Maybe the wealthy owner was effectively a predatory lender, and he was jacking up the interest to the point that it was unbearable.  Perhaps the manager was just performing his own form of debt forgiveness, in a corrupt and unfair system.    Some scholars argue that the words used in this story would indicate that the manager was just making right on the original loan, and removing the excessive interest.  This too would make the story more understandable.

I’m not sure whether these scholarly justifications are correct, but they don’t ring true with me.  These explanations, predatory lender or mean boss, both help explain the story, but I think they let us off the hook, in thinking about the hard part of today’s Gospel reading.

At its core, today’s reading is about an authority figure, who has someone over which he has some authority.  The underling is trusted, and then messes up.  Badly.  And in the end, the underling returns and instead of being mad, the authority figure commends the subordinate.   Does that sound like any other stories familiar to us?  What about one of the most beloved, heart warming stories, the story of the prodigal son?

Authority figure – father.   Subordinate who messes up – son.  Son returns and instead of being mad, like the older brother is, the father welcomes him and celebrates.  Perhaps not coincidentally, the story of the prodigal son immediately precedes this story.   In the oral tradition, these stories would likely have been heard together.  So perhaps it’s not a coincidence.  Maybe the stories are related somehow, even though one story we love, and the other – we don’t.

Why are these stories received so very differently by us?  I think it’s because we live in a society where we implicitly value family.  Forgiveness and love are what we assume family is; it’s what family is supposed to do.  It’s justified.  I’m not suggesting that it always is exactly like that, but that’s our assumption or norm about family.  We want to be that forgiving father.  Work, on the other hand, is not that.  It is contractual, and we have no illusion of love or relationship.  If we’re the employee, it’s how we make money. If we’re the boss, it’s how we make more money.  The primary purpose is making money; it’s not primarily about the relationships.

Both stories involve power, bad decisions, relationships, and mercy, or at least, the lack of condemnation.  Because of their contexts and our implicit biases, in one we hear family, love, forgiveness, good master and good loving resolution.  In the other we hear money, cheat, bad master, and bad unfair resolution.

We can see how and why the father forgave and welcomed the son, why he chose love over justice.  That’s what fathers do.  It’s much more difficult to comprehend why the master commended the shrewd manager, why he welcomed him with a commendation, why he chose love over justice.

I believe that the three most frequently repeated words of mine as a child were, “that’s not fair”.  I was all about justice, defined in the worldly dictionary as action that is morally right and fair.    To a large degree, I still am.   I believe it’s critical to try to be just and fair.  But what I hear in today’s reading is that there is something more important than justice.  Love.

What I hear from the Gospel today is that at the end of the day, love needs to rule, not justice.   Love needs to rule when it’s an errant son returning, or a shrewd manager.

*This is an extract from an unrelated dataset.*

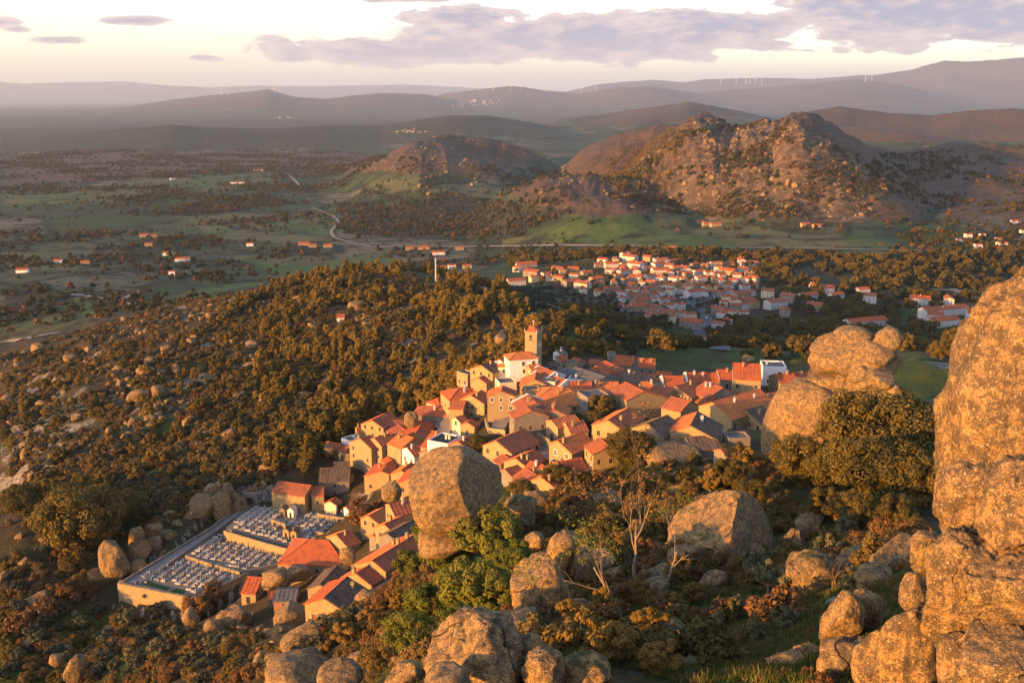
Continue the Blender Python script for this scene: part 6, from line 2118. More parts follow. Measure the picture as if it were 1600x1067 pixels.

Love needs to rule when it’s my own kids, or my coworkers.  Love needs to rule when the other person steals our heart, our inheritance, our money.  Love needs to rule when there’s remorse, and when there isn’t.

In this story, the resolution was unjust.  And we have a great model for seeing what that choice looks like in action.   At the end of his life, as he was being tried and tortured, Christ did not choose fairness or justice.  He could have.   Everyone was goading him to save himself, to testify on his own behalf.  But he chose love.  He chose an incredibly unjust resolution to demonstrate what love looks like, to show what the choice of love over justice looks like.

The closing of today’s Gospel says you cannot serve God and wealth.  We hear that and we know that it means we can’t love money more than we love God.  But in light of today’s reading, I think it also is a warning about those implicit biases we don’t even know we have.  The one that makes the unforgivable actions of a child against a parent more forgivable than the unforgivable actions of an employee  against the money-making boss.  For some reason we feel it’s more egregious to wrong someone when the relationship is primarily about money, rather than when it’s family  That says something about the high value we place on that money making relationship.  To me, it says that we do serve two masters, and that the second master, the money master, is so embedded in our culture and our bias, we don’t even see it.  We hear the praise for the shrewd manager, and cannot fathom why, even though we all love the similar plot of the prodigal son.   We need to understand that we do have bias, particularly about wealth and capitalism, and the American Dream.  And knowing that, we need to struggle with today’s Gospel.  And we need to fight against the invisible urge to root for the orange kangaroo, or to decide that in this story, this story that involves money, love is too extravagant.

When I feel that urge to respond with my battle cry, “that’s not fair”, I need to catch myself and try to figure out if my implicit biases are making me serve that other master, the master that cares about retribution,  and my hard-earned money, or making sure things are fair.   I believe that it’s our cultural capitalistic implicit bias that makes this story so much harder to hear, harder to understand.

After all, Jesus didn't strive to be fair.  He didn't command everyone to be fair to one another, but rather to love one another.   Love needs to rule when we know it’s the right thing to do, like the prodigal son.  And Love needs to rule when it’s hard, and doesn't seem fair.  Particularly, when it doesn't seem fair.  When it’s hardest, it’s most important that we as Christians love. When we hold fast to love, when we serve love, not money and not justice, we are, as the collect says, holding fast to things that endure, and we can let those earthy things like money, like retribution pass away without anxiety.   We cannot serve God and wealth.  Our greatest challenge is to see and cease all of the ways our implicit bias about wealth and money and working hard and the American Dream result in actions that serve that other master.   Instead, we need to serve love.